La montée en puissance des juntes militaires

La gouvernance politique au Sahel a connu un bouleversement majeur avec l’arrivée au pouvoir de régimes militaires :

  • Au Mali : Le Colonel Assimi Goïta dirige le pays depuis le double coup d’État de 2020-2021.
  • Au Burkina Faso : Le Capitaine Ibrahim Traoré a pris le pouvoir en septembre 2022.
  • Au Niger : Le Général Abdourahamane Tiani s’est emparé du pouvoir en juillet 2023.
  • En Guinée : Le Colonel Mamadi Doumbouya dirige la transition depuis 2021.
  • Au Tchad : Mahamat Idriss Déby a succédé à son père après la mort de ce dernier en 2021.

Ces régimes militaires partagent plusieurs caractéristiques :

  • Un discours axé sur la souveraineté nationale et la lutte contre le terrorisme
  • Une remise en question des partenariats sécuritaires traditionnels
  • Une méfiance vis-à-vis des conditionnalités démocratiques occidentales
  • Une volonté affichée de diversifier leurs alliances internationales

Le recul de l’influence occidentale

La région connaît un bouleversement majeur dans ses relations internationales :

  • Retrait français : Après des décennies de présence militaire, la France a dû retirer ses troupes du Mali, du Niger et du Burkina Faso face à l’hostilité croissante envers sa présence.
  • Remise en question du modèle de coopération : Les approches traditionnelles occidentales, associant sécurité, développement et promotion de la démocratie, sont contestées.
  • Échec relatif des missions internationales : Les résultats mitigés des missions de l’ONU (MINUSMA), de l’UE et des initiatives internationales ont alimenté un sentiment de déception.

L’ouverture à de nouveaux partenaires

Dans ce contexte de redéfinition des alliances, plusieurs acteurs internationaux gagnent en influence :

  • La Russie : Moscou a rapidement comblé le vide laissé par le retrait occidental, proposant des partenariats sécuritaires et économiques, notamment via le groupe Wagner/Africa Corps, et un soutien politique aux régimes en place.
  • La Chine : Pékin poursuit sa stratégie d’influence économique à travers des investissements dans les infrastructures et l’exploitation des ressources naturelles.
  • La Turquie : Ankara développe progressivement sa présence diplomatique, économique et culturelle dans la région.
  • Les Émirats arabes unis et l’Arabie saoudite : Ces pays du Golfe renforcent leur influence à travers des investissements stratégiques et l’aide humanitaire.

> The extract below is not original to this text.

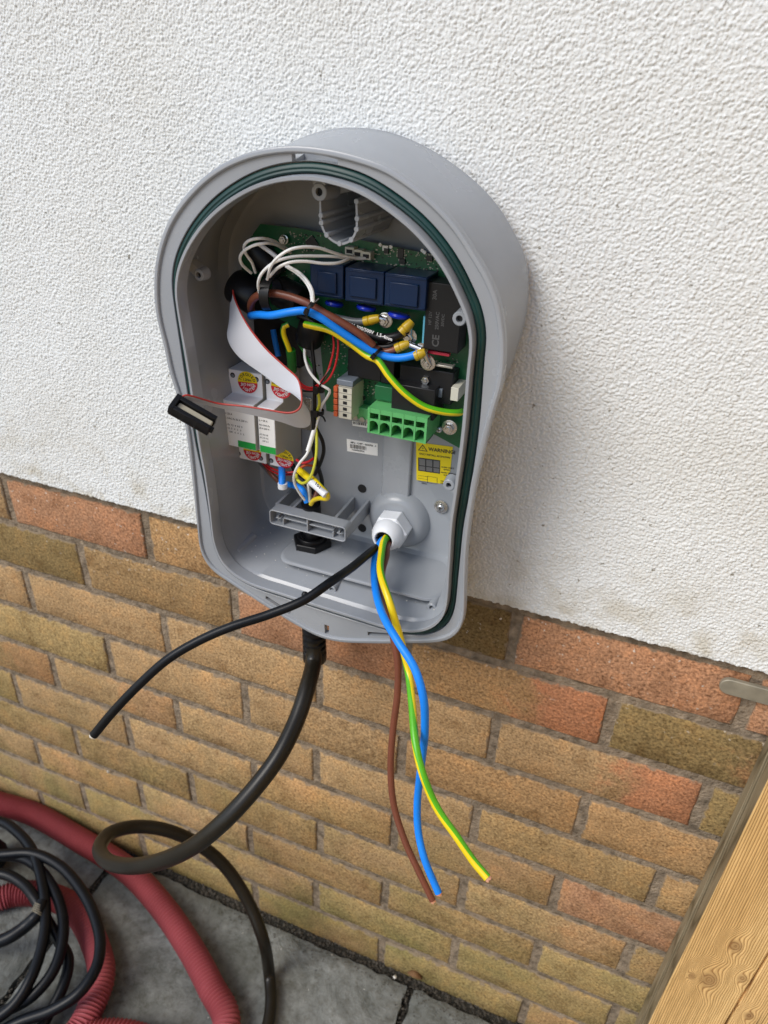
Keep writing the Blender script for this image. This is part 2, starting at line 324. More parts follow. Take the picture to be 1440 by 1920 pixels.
# timber
def timber(name, c_lo, c_hi, c_knot, knots, grain_dir=0, grey=0.0):
    m = mat(name, c_hi, .6, spec=.3); N, L, b = nodes(m); to = N.new('ShaderNodeNewGeometry')
    mp = N.new('ShaderNodeMapping'); L.new(to.outputs['Position'], mp.inputs[0])
    # warp the grain round each knot
    sep = N.new('ShaderNodeSeparateXYZ'); L.new(mp.outputs[0], sep.inputs[0])
    xo = sep.outputs[0]; kn_out = None
    for kx, kz, kr in knots:
        dx = N.new('ShaderNodeMath'); dx.operation = 'SUBTRACT'; dx.inputs[1].default_value = kx * S; L.new(sep.outputs[0], dx.inputs[0])
        dz = N.new('ShaderNodeMath'); dz.operation = 'SUBTRACT'; dz.inputs[1].default_value = kz * S; L.new(sep.outputs[2], dz.inputs[0])
        dzz = N.new('ShaderNodeMath'); dzz.operation = 'MULTIPLY'; dzz.inputs[1].default_value = .62; L.new(dz.outputs[0], dzz.inputs[0])
        cb = N.new('ShaderNodeCombineXYZ'); L.new(dx.outputs[0], cb.inputs[0]); L.new(dzz.outputs[0], cb.inputs[1])
        ln = N.new('ShaderNodeVectorMath'); ln.operation = 'LENGTH'; L.new(cb.outputs[0], ln.inputs[0])
        fall = N.new('ShaderNodeMapRange'); fall.interpolation_type = 'SMOOTHSTEP'; fall.inputs[1].default_value = kr * 2.4 * S; fall.inputs[2].default_value = 0; L.new(ln.outputs['Value'], fall.inputs[0])
        # near the knot the coordinate becomes the distance from its centre, so rings close round it
        mix = N.new('ShaderNodeMix'); mix.data_type = 'FLOAT'; L.new(fall.outputs[0], mix.inputs[0]); L.new(xo, mix.inputs[2])
        sg = N.new('ShaderNodeMath'); sg.operation = 'ADD'; sg.inputs[1].default_value = kx * S; L.new(ln.outputs['Value'], sg.inputs[0]); L.new(sg.outputs[0], mix.inputs[3]); xo = mix.outputs[0]
        kd = N.new('ShaderNodeMapRange'); kd.interpolation_type = 'SMOOTHSTEP'; kd.inputs[1].default_value = kr * S; kd.inputs[2].default_value = kr * .35 * S; L.new(ln.outputs['Value'], kd.inputs[0])
        if kn_out is None: kn_out = kd.outputs[0]
        else:
            mm = N.new('ShaderNodeMath'); mm.operation = 'MAXIMUM'; L.new(kn_out, mm.inputs[0]); L.new(kd.outputs[0], mm.inputs[1]); kn_out = mm.outputs[0]
    sc = N.new('ShaderNodeVectorMath'); sc.operation = 'MULTIPLY'; sc.inputs[1].default_value = (1, 1, .07); L.new(to.outputs['Position'], sc.inputs[0])
    wn_ = N.new('ShaderNodeTexNoise'); wn_.inputs['Scale'].default_value = 28; wn_.inputs['Detail'].default_value = 4; L.new(sc.outputs[0], wn_.inputs['Vector'])
    ph = N.new('ShaderNodeMath'); ph.operation = 'MULTIPLY_ADD'; ph.inputs[1].default_value = .009; L.new(wn_.outputs[0], ph.inputs[0]); L.new(xo, ph.inputs[2])
    fr = N.new('ShaderNodeMath'); fr.operation = 'MULTIPLY'; fr.inputs[1].default_value = 1 / .00115; L.new(ph.outputs[0], fr.inputs[0])
    pp = N.new('ShaderNodeMath'); pp.operation = 'PINGPONG'; pp.inputs[1].default_value = 1; L.new(fr.outputs[0], pp.inputs[0])
    rp = ramp(N, [(0, c_lo), (.22, tuple(.45 * a + .55 * c for a, c in zip(c_lo, c_hi))), (.6, c_hi), (1, c_hi)]); L.new(pp.outputs[0], rp.inputs[0])
    fb = N.new('ShaderNodeTexNoise'); fb.inputs['Scale'].default_value = 330; fb.inputs['Detail'].default_value = 3; L.new(sc.outputs[0], fb.inputs['Vector'])
    rf = ramp(N, [(.3, (.82, .80, .76)), (.7, (1.1, 1.1, 1.1))]); L.new(fb.outputs[0], rf.inputs[0])
    mx = N.new('ShaderNodeMix'); mx.data_type = 'RGBA'; mx.blend_type = 'MULTIPLY'; mx.inputs[0].default_value = 1; L.new(rp.outputs[0], mx.inputs[6]); L.new(rf.outputs[0], mx.inputs[7])
    out = mx.outputs[2]
    st = N.new('ShaderNodeTexNoise'); st.inputs['Scale'].default_value = 14; st.inputs['Detail'].default_value = 5; L.new(sc.outputs[0], st.inputs['Vector'])
    rst = ramp(N, [(.35, (.80, .74, .66)), (.6, (1, 1, 1))]); L.new(st.outputs[0], rst.inputs[0])
    m5 = N.new('ShaderNodeMix'); m5.data_type = 'RGBA'; m5.blend_type = 'MULTIPLY'; m5.inputs[0].default_value = .8; L.new(out, m5.inputs[6]); L.new(rst.outputs[0], m5.inputs[7]); out = m5.outputs[2]
    if kn_out is not None:
        kk = N.new('ShaderNodeMath'); kk.operation = 'MULTIPLY'; kk.inputs[1].default_value = .62; L.new(kn_out, kk.inputs[0])
        m4 = N.new('ShaderNodeMix'); m4.data_type = 'RGBA'; L.new(kk.outputs[0], m4.inputs[0]); L.new(out, m4.inputs[6]); m4.inputs[7].default_value = (*c_knot, 1); out = m4.outputs[2]
    s2_ = N.new('ShaderNodeVectorMath'); s2_.operation = 'MULTIPLY'; s2_.inputs[1].default_value = (1, 1, .03); L.new(to.outputs['Position'], s2_.inputs[0])
    ck = N.new('ShaderNodeTexNoise'); ck.inputs['Scale'].default_value = 34; ck.inputs['Detail'].default_value = 2; L.new(s2_.outputs[0], ck.inputs['Vector'])
    c0_ = N.new('ShaderNodeMath'); c0_.operation = 'SUBTRACT'; c0_.inputs[1].default_value = .62; L.new(ck.outputs[0], c0_.inputs[0]); c1_ = N.new('ShaderNodeMath'); c1_.operation = 'ABSOLUTE'; L.new(c0_.outputs[0], c1_.inputs[0])
    c2_ = N.new('ShaderNodeMapRange'); c2_.inputs[1].default_value = .0; c2_.inputs[2].default_value = .006; c2_.inputs[3].default_value = .75; c2_.inputs[4].default_value = 0; L.new(c1_.outputs[0], c2_.inputs[0])
    m6 = N.new('ShaderNodeMix'); m6.data_type = 'RGBA'; L.new(c2_.outputs[0], m6.inputs[0]); L.new(out, m6.inputs[6]); m6.inputs[7].default_value = (.05, .025, .01, 1); out = m6.outputs[2]
    L.new(out, b.inputs['Base Color'])
    bp = N.new('ShaderNodeBump'); bp.inputs['Strength'].default_value = .5; bp.inputs['Distance'].default_value = .0006; L.new(pp.outputs[0], bp.inputs['Height']); L.new(bp.outputs[0], b.inputs['Normal'])
    return m
M['old_wood'] = timber('weathered_timber', (.13, .105, .06), (.30, .25, .165), (.1, .07, .04), [])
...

Les défis de la transition politique

Les perspectives d’évolution politique dans la région restent incertaines :

  • Calendriers de transition contestés : Les engagements initiaux de retour à l’ordre constitutionnel sont régulièrement repoussés ou renégociés.
  • Équilibre civil-militaire : La question du rôle des forces armées dans la gouvernance future demeure centrale.
  • Légitimité populaire : Les juntes bénéficient d’un soutien populaire significatif, notamment dans les capitales, mais doivent répondre aux attentes en matière de sécurité et de développement.
  • Dialogue politique interne : La réconciliation nationale et l’inclusivité du processus politique restent des défis majeurs.

Vers un nouveau modèle régional ?

La situation actuelle au Sahel semble dessiner les contours d’un nouveau paradigme régional :

  • Affirmation souverainiste : La revendication d’une plus grande autonomie dans les choix nationaux et régionaux.
  • Pragmatisme sécuritaire : Priorité donnée à la lutte contre le terrorisme sur les questions institutionnelles.
  • Diversification des partenariats : Fin de l’exclusivité des relations avec les partenaires traditionnels.
  • Régionalisation des solutions : Recherche de réponses endogènes aux défis sécuritaires et de développement.